La politique de puissance « à tout prix » avait imposé une telle alliance dont le moins que l’on puisse dire est qu’elle est critiquable.
Par la suite, la France a toujours cherché la voie de la coopération, tout en sachant avec fermeté tracer sa route, lorsque la fragilité des alliances mettait en péril ses intérêts stratégiques.

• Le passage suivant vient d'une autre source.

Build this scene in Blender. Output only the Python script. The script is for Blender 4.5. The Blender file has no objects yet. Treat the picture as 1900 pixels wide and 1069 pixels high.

Elle a été à plusieurs reprises victime de ce caractère incertain des coopérations internationales, mais a su développer la recherche d’un équilibre entre ses intérêts stratégiques et ses valeurs. Le cas de la Station spatiale internationale (ISS) est éloquent à ce titre. En effet, face à l’instrumentalisation de ce projet par les Américains, cherchant par son biais à se garantir une mainmise sur les autres États y contribuant, la question s’est déjà posée en France d’un retrait de l’ISS. Sur cette question, la France a fait le choix de l’ouverture à l’international et a compris, à raison, qu’il ne fallait pas perdre de vue que l’ISS reste et demeure un exemple de réussite scientifique avec des retombées bénéfiques pour la France, mais aussi pour la planète entière.
La France sait aussi impulser, voire se placer en position de commande, au sein de l’Union Européenne pour faire avancer le spatial sur des projets hautement vitaux pour la planète ou l’Europe comme le programme Copernicus, programme scientifique européen de surveillance de la planète Terre et de ses écosystèmes.